ISAACS
v.
THE STATE.
45101.
Supreme Court of Georgia.
Decided February 5, 1988.Jackson & Schiavone, G. Terry Jackson, Michael G. Schiavone, for appellant.
*800 Charles M. Ferguson, District Attorney, Michael J. Bowers, Attorney General, William B. Hill, Jr., Susan V. Boleyn, Senior Assistant Attorneys General, Stephen B. Bright, Michael Kennedy McIntyre, for appellee.
CLARKE, Presiding Justice.
The sole issue in this case is whether the trial court erred in denying appellant's plea in abatement and motion for acquittal pursuant to OCGA § 17-7-53.1.
The state argues that this appeal should be dismissed for lack of jurisdiction because the court order is not a final judgment within the meaning of OCGA § 5-6-34 (a) and because no certificate for immediate review has been granted by the trial court. The state further insists that this appeal does not come within the court's ruling concerning the immediate appealability of the denial of a double jeopardy plea in Patterson v. State, 248 Ga. 875 (287 SE2d 7) (1982). Here, we deal not with double jeopardy, as in Patterson, but judicial economy *799 is best served by holding that the order complained of is subject to direct appeal as a final order.

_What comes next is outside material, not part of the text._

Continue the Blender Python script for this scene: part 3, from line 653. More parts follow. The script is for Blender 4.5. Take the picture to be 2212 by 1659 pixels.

A Seminole County Grand Jury indicted Isaacs in 1973 for six counts of murder as well as kidnapping, rape, armed robbery, and burglary. After his conviction and a subsequent grant of new trial by the federal courts, Seminole County again indicted Isaacs for the same crimes in 1986. Following a change of venue, the trial court quashed all the Seminole County indictments and a Houston County Grand Jury indicted Isaacs for six counts of murder on August 17, 1987. Isaacs filed a plea in abatement/motion for discharge and acquittal pursuant to OCGA § 17-7-53.1. He appeals the trial court's denial of the motion and plea.
OCGA § 17-7-53.1 provides that if upon the return of two true bills of indictment or presentment the indictments or presentments are quashed for the second time by a ruling on a motion, demurrer, special plea or exception, or other pleading of defendant or upon the court's own motion, this shall be a bar to further prosecution of defendant for the offenses charged in the indictments. Appellant insists that this statute, which was effective July 1, 1987, before the quashing of the two Seminole County indictments, is clear on its face and requires the reversal of the trial court's denial of appellant's motion. He contends that the trial court was bound to follow the mandate of the statute and that the state is barred from proceeding upon the Houston County indictment returned on August 17, 1987.
However, Section 2 of the uncodified sections of the act, Ga. L. 1987, p. 529, provides that the act shall apply to indictments or presentments returned on or after the effective date of July 1, 1987. Since the indictments quashed were all returned before that date, appellant is not within the group of defendants who may claim the benefit of the statute.
Appellant claims that the application of the statute only to indictments quashed on or after July 1, 1987, deprives him of equal protection and due process in that it creates an arbitrary category of defendants who will benefit from OCGA § 17-7-53.1. Because the statute treats all persons indicted on or after July 1, 1987, alike and because the statute presents no equal protection or due process problems, the constitutional claims of appellant do not provide ground for relief.
Judgment affirmed. All the Justices concur. Weltner, J., disqualified.